The Bianchi plaintiffs, represented by David Thompson of the D.C. constitutional litigation boutique Cooper & Kirk, petitioned for certiorari before judgement. They argued that the Fourth Circuit’s dilatory procedures are an obvious attempt to evade Supreme Court precedent, which clearly dictates a ruling against the Maryland ban.
Perhaps as result of the cert. petition, the Fourth Circuit has scheduled a prompt en banc oral argument, on March 20.
Shortly after the Bianchi petition for certiorari before final judgement was filed, similar petitions were filed for several cases involving an especially draconian gun ban enacted in Illinois in 2023. The results in the district courts on preliminary injunction motions had been mixed, and the Seventh Circuit considered them all together. In Bevis v. City of Naperville, 85 F.4th 1175 (7th Cir. 2023), a three-judge panel led by Judge Easterbrook relied on Kolbe, and held that the banning of a vast number of common firearms had nothing to do with the Second Amendment. In his view, the Second Amendment does not apply to arms “reserved to the military.”
Judge Easterbrook’s opinion would have been doctrinally solid if he had been interpreting the Mexican Constitution’s right to arms, which states:
Article 10. The inhabitants of the United Mexican States have a right to arms in their homes, for security and legitimate defense, with the exception of arms prohibited by federal law and those reserved for the exclusive use of the Army, Navy, Air Force, and National Guard. Federal law will determine the cases, conditions, requirements, and places in which the carrying of arms will be authorized to the inhabitants.

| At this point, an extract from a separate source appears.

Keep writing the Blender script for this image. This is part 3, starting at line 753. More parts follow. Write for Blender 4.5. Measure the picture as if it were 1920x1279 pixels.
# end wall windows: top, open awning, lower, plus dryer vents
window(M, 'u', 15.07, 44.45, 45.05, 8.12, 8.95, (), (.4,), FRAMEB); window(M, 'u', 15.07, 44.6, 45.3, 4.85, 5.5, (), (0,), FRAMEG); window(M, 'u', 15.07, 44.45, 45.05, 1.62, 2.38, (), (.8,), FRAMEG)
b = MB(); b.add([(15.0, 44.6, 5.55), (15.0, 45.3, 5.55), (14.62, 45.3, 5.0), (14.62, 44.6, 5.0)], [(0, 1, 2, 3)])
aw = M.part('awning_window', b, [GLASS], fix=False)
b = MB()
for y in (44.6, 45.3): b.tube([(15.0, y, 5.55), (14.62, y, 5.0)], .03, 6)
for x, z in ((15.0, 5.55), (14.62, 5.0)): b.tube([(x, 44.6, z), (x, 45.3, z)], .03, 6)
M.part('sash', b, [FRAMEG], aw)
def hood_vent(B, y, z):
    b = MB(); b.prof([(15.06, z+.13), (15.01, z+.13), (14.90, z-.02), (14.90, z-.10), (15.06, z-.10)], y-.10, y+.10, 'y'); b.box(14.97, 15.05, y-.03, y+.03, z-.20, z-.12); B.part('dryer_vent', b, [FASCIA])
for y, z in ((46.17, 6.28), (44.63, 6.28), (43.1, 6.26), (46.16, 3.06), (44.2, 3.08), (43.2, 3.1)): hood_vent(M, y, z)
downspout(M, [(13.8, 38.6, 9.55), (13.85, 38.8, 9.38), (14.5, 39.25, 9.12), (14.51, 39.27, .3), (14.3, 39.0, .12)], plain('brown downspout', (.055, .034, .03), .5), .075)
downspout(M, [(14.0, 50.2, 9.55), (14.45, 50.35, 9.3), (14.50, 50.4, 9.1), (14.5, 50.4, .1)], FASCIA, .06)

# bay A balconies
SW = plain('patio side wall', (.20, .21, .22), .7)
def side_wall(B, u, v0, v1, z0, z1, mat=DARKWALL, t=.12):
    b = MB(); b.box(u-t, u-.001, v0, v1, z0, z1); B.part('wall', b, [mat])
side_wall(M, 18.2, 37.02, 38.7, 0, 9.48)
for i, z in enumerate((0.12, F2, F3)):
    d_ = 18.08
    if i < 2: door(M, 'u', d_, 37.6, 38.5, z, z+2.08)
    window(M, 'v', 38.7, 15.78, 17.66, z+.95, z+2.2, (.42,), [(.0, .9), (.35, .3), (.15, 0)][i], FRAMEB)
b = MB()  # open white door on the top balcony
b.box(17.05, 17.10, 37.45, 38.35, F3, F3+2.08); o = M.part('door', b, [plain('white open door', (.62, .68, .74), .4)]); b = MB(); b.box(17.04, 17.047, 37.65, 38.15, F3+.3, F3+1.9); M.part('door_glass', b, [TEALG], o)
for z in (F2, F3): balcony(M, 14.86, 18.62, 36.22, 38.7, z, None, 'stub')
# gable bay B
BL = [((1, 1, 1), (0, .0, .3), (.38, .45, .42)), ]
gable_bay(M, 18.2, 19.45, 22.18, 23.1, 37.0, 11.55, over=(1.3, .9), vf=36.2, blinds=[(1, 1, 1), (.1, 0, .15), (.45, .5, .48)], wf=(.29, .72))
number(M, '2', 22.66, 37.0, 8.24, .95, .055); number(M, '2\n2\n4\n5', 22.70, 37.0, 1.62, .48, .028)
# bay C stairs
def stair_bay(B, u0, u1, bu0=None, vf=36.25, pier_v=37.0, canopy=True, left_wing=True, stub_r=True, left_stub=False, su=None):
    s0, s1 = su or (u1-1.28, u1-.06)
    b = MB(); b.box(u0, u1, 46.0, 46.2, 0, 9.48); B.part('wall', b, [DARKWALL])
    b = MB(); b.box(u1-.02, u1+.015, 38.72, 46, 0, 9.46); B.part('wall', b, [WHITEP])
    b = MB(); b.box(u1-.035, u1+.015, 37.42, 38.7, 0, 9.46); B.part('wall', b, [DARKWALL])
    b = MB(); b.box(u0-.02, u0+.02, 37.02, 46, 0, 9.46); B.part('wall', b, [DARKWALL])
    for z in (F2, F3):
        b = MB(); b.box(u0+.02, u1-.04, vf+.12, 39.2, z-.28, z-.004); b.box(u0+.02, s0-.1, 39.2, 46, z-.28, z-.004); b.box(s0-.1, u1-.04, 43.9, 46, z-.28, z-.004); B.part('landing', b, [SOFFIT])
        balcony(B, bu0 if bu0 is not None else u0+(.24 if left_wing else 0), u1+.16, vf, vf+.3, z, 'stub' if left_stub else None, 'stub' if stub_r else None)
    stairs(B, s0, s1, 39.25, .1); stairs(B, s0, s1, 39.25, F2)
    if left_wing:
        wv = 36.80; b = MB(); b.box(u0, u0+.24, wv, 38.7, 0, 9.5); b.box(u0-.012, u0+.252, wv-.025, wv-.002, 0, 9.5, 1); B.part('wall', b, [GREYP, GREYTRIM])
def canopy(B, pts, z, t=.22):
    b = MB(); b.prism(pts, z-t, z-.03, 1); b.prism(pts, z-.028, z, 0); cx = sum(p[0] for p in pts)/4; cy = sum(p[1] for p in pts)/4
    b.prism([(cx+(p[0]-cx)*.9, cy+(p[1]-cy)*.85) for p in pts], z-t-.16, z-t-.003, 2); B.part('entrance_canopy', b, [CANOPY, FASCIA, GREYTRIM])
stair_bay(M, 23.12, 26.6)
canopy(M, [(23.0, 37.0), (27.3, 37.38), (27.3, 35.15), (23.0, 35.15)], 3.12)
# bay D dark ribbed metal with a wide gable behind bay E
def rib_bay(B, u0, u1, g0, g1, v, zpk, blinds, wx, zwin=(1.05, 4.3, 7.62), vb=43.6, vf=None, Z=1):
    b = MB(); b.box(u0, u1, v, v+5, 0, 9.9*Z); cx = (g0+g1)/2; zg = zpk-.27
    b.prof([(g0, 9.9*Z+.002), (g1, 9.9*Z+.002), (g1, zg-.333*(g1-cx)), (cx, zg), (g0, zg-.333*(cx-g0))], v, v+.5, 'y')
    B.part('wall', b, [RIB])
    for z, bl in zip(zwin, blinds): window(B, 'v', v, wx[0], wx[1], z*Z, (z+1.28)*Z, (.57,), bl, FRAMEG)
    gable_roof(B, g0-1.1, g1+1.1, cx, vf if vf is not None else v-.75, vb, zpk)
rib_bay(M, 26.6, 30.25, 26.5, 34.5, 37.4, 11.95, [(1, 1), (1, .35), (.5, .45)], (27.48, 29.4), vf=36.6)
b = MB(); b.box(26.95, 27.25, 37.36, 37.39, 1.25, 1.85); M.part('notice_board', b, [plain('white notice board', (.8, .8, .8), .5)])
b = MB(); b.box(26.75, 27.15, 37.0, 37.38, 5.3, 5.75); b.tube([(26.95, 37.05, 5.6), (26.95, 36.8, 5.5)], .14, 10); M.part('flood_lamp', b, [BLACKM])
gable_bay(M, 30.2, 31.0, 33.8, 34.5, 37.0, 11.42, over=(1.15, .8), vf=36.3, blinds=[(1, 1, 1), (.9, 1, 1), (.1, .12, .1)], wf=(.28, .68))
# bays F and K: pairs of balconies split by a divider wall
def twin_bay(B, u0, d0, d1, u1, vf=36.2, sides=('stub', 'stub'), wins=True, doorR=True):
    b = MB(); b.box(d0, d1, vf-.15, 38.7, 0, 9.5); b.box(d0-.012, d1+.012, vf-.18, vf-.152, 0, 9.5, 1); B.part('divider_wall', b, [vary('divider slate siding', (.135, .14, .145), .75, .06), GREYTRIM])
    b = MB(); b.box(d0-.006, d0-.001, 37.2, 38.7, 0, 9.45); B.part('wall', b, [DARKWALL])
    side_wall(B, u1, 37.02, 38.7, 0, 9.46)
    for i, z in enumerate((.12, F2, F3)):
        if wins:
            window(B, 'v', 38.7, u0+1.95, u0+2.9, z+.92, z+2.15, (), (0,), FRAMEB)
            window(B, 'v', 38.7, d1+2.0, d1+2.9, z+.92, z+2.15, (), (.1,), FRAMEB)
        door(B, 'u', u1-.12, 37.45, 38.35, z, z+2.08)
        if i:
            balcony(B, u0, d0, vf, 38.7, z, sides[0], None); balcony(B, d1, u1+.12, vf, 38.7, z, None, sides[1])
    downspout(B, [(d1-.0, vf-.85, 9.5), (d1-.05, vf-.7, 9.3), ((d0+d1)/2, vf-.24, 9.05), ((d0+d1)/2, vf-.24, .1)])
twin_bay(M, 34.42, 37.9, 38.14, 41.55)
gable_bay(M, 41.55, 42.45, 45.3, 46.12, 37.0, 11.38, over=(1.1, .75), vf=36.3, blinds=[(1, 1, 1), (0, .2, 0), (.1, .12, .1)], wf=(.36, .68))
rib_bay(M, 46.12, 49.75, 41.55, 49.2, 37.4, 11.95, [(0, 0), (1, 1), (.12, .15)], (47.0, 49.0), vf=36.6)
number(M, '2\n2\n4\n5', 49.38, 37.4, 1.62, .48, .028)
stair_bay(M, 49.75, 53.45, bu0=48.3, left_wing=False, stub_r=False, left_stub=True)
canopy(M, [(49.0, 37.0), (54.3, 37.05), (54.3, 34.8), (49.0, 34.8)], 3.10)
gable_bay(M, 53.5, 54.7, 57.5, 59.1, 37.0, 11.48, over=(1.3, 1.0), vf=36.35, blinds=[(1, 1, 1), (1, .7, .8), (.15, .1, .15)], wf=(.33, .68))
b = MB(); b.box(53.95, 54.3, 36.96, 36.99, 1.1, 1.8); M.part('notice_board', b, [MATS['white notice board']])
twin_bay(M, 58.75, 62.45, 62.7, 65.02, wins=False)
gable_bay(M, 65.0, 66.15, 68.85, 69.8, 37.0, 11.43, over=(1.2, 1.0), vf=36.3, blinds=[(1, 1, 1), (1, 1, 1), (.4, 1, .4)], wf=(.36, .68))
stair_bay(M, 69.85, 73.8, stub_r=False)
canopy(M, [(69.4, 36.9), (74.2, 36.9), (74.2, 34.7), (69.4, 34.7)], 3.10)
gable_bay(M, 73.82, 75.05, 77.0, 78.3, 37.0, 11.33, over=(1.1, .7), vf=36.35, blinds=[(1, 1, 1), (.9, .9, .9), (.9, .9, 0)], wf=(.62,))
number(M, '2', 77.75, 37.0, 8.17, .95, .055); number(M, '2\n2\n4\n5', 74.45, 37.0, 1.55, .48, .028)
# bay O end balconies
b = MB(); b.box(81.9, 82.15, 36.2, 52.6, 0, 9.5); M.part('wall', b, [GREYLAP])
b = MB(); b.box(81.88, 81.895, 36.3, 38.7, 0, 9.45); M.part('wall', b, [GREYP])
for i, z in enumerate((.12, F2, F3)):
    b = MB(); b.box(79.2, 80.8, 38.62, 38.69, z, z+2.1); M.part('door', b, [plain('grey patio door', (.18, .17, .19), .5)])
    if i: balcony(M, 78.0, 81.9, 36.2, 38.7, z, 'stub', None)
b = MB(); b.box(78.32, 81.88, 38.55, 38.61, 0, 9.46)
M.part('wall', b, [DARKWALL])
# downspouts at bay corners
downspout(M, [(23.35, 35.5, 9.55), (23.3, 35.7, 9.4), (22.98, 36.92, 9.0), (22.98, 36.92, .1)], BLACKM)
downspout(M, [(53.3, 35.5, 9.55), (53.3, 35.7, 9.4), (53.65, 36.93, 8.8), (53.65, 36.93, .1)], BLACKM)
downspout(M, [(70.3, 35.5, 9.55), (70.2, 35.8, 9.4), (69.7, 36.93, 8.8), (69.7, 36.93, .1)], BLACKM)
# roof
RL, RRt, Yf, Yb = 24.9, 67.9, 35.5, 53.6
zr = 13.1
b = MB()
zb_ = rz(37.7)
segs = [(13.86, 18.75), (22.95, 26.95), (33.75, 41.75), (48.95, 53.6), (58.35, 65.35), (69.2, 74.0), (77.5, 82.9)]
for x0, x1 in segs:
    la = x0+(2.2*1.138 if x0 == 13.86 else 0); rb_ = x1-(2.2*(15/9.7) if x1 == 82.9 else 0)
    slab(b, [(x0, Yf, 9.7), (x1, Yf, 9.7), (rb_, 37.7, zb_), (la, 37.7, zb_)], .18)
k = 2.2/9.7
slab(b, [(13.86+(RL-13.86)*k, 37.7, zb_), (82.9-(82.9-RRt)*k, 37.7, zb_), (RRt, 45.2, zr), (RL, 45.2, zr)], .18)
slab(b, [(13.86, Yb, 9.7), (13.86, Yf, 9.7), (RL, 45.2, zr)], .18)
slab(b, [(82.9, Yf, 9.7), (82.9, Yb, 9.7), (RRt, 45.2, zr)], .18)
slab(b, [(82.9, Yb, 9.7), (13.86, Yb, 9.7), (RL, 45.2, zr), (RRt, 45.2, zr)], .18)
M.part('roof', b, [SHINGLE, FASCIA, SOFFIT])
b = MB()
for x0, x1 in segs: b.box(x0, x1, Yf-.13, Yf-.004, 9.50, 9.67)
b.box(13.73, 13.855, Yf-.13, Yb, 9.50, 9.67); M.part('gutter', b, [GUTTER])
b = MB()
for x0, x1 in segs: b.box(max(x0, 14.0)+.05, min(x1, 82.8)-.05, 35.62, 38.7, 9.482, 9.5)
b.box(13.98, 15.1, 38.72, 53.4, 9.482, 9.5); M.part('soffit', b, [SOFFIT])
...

See Kopel, Mexico’s Gun Control Laws: A Model for the United States? 18 Texas Review of Law & Politics 27 (2013). But even if the U.S. constitutional right to arms had copied Mexico’s, Judge Easterbrook still would have been wrong on the facts, because the arms banned in Illinois are not used by the U.S. military. And despite what Judge Easterbrook claimed, the banned firearms do not function like machine guns.